Monday, April 1, 2013

Nigerian women win 2013 L'oreal award for "Women in Science Partnership"

Two Nigerian scientists have bagged the UNESCO L'Oreal "Women in Science Partnership" award for their contributions to the advancement of scientific knowledge in the country.

The awardees were recognized in the Laureates and Fellows categories in Paris.

Francisca Okeke, the first female Head of Department, University of Nigeria Nsukka bagged the 2013 Laureate award for her significant contributions to the study climate change. She was the only recipient in that category from Africa and the Arab nations and the third Nigerian Laureate since the UNESCO-L'Oreal partnership was established in 1998.

The second Nigerian recipient, Eucharia Nwaichi, an environmental biochemist from the University of Port Harcourt joined 15 other young scientists in the International Fellows category. She was recognized for her research on "Scientific Solution to Environmental Pollution."

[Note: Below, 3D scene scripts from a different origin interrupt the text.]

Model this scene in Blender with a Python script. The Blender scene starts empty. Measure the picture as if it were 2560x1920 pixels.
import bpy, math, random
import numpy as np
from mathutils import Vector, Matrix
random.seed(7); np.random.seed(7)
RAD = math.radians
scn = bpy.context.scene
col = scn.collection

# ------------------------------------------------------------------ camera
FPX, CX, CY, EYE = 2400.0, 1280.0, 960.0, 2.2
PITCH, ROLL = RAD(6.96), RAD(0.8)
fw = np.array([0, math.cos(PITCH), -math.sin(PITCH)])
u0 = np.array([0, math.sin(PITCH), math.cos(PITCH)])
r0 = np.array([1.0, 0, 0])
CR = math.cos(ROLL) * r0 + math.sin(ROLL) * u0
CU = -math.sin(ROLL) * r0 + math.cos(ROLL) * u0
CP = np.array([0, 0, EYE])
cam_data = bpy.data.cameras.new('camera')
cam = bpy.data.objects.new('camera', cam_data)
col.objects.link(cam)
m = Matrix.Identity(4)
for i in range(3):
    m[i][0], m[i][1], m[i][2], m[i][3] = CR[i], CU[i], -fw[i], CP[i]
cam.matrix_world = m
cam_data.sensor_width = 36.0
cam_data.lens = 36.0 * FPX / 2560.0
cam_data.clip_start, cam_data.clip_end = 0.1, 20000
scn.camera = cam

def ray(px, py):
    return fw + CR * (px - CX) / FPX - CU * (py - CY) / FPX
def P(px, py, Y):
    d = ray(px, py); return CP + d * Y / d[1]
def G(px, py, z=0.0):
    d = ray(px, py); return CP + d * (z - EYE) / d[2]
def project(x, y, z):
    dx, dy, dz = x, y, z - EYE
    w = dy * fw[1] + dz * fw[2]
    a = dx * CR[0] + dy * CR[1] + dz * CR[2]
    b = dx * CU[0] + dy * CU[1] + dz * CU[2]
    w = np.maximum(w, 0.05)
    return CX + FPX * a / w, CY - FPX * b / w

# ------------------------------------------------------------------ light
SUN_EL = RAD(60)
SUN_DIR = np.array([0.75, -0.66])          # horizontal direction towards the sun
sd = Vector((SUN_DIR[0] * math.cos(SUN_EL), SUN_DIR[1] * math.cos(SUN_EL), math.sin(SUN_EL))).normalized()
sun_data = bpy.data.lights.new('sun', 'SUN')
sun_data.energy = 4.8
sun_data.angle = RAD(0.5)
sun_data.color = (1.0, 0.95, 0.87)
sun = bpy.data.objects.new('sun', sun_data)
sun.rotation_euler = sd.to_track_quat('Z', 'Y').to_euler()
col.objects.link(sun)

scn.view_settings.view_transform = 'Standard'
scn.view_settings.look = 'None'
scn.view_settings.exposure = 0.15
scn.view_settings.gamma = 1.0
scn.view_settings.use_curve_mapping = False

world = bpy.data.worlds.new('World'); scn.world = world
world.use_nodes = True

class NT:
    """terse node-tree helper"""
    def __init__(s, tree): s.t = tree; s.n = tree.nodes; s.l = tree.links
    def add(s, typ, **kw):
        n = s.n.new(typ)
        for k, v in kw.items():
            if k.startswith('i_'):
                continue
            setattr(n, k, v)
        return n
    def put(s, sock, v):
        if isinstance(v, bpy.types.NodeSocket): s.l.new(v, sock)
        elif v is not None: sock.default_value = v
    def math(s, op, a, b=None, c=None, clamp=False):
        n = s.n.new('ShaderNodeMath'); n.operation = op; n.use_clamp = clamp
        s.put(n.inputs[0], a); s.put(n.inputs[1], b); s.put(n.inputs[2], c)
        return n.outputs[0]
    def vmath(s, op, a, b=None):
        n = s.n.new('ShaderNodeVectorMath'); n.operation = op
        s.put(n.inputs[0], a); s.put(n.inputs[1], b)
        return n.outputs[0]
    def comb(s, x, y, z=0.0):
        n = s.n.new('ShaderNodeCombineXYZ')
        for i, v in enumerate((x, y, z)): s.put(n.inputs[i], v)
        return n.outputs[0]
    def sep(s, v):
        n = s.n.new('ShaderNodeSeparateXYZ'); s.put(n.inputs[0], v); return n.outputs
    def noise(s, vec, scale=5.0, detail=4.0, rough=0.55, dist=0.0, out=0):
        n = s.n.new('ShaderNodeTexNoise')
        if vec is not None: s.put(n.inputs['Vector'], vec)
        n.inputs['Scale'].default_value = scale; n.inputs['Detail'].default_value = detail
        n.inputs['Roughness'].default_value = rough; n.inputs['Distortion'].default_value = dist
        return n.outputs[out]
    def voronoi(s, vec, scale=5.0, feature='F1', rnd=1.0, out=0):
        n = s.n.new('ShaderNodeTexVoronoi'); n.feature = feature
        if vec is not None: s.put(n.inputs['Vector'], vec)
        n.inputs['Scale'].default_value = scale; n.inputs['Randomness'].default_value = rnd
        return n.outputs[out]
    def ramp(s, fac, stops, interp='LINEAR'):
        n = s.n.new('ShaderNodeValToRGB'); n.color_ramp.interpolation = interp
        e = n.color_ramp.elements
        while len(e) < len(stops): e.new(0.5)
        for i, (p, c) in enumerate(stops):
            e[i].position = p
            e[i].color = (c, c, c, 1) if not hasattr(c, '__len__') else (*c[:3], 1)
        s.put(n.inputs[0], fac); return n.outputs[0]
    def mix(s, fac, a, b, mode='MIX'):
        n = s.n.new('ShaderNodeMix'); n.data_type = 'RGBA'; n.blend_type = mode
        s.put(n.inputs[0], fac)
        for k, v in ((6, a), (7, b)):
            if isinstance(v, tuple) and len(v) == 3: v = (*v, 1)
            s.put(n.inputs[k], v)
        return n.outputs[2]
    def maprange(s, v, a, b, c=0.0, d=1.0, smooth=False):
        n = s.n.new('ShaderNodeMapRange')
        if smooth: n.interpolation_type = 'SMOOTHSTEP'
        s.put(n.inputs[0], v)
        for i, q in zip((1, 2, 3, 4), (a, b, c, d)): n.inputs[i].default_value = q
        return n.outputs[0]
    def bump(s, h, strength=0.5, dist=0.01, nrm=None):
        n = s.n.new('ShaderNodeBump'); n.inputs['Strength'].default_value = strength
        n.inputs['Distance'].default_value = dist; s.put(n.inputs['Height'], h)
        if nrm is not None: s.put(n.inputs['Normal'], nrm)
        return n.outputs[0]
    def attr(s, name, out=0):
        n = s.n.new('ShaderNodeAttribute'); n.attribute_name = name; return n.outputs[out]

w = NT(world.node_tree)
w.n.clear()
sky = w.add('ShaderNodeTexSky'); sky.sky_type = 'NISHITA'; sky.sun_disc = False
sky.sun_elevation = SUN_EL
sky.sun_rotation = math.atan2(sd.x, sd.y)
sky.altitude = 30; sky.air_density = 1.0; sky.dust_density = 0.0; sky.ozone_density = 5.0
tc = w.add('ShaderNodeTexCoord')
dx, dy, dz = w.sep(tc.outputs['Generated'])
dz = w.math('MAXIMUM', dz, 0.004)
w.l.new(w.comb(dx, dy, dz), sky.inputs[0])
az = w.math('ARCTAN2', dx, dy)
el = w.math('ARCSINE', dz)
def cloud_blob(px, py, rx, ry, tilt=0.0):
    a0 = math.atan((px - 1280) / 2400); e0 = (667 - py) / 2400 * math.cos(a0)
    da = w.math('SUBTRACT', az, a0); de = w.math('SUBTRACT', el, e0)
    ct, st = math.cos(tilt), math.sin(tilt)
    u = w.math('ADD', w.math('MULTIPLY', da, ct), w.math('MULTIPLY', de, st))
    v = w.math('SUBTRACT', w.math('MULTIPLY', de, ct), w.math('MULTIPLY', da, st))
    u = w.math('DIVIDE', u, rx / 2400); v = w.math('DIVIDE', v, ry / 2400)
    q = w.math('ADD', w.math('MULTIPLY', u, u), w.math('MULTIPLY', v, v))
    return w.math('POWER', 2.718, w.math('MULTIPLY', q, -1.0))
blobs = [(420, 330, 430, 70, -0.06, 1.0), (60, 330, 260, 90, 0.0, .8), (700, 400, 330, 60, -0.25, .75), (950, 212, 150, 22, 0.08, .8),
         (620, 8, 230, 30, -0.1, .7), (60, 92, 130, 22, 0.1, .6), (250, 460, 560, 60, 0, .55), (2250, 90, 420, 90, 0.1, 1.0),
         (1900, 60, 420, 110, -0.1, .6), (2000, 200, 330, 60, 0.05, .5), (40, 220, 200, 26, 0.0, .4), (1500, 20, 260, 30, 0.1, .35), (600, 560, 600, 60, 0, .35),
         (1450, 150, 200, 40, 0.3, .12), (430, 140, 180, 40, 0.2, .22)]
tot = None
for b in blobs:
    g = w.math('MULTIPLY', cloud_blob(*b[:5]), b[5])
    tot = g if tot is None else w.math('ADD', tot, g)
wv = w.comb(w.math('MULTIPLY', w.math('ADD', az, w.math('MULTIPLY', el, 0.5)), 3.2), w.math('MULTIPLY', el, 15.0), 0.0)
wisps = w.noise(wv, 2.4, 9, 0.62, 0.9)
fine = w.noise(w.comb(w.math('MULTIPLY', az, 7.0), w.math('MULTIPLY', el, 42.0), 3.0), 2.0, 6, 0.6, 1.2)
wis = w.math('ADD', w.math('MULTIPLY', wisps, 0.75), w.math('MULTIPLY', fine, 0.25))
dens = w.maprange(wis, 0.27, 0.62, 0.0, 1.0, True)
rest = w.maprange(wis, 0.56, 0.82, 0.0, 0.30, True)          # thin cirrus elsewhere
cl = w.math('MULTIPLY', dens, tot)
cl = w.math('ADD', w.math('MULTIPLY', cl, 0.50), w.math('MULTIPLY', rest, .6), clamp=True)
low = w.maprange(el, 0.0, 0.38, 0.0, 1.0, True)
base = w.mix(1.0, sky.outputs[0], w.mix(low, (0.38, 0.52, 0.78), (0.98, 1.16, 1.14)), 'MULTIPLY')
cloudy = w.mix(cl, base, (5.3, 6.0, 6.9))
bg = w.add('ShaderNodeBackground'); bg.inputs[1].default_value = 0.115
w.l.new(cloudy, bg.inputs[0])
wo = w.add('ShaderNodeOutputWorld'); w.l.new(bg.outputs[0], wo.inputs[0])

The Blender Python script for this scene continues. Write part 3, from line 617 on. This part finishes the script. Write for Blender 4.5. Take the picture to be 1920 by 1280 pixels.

Four others also got awards in the Laureate category with each representing Europe, Latin America, North America and the Asia Pacific regions.

The international jury which selected the 2013 awardees was led by Nobel Prize winner, Ahmed Zewail.

Ms. Okeke told the Western Europe Correspondent of NAN that she would continue to encourage women to participate in the development of science and technology in the country. She noted that cultural challenges were impeding on women's participation in global innovations, stressing that "even though it is seen as a male dominated field, people like us inspire others."

Mariam Katagum, Nigeria's Permanent Delegate to UNESCO, said candidates who met the criteria were selected by a jury based on their submitted projects.

"Two important elements are respecting the deadline and also making their submission through the Nigerian National Commission for UNESCO because that gives it authenticity," she said. "For us as delegates, as soon as we knew we had possible candidates from Nigeria, we ensured that due process was followed. There is no interference as you can see; an international jury determined the outcome."

According to her, they awardees have become role models for girls. "For us as a country, we need to encourage more girls to go into science. We can only do that by providing the environment, access to quality education and making sure that the facilities that will make them interested in science subjects are in place," she said.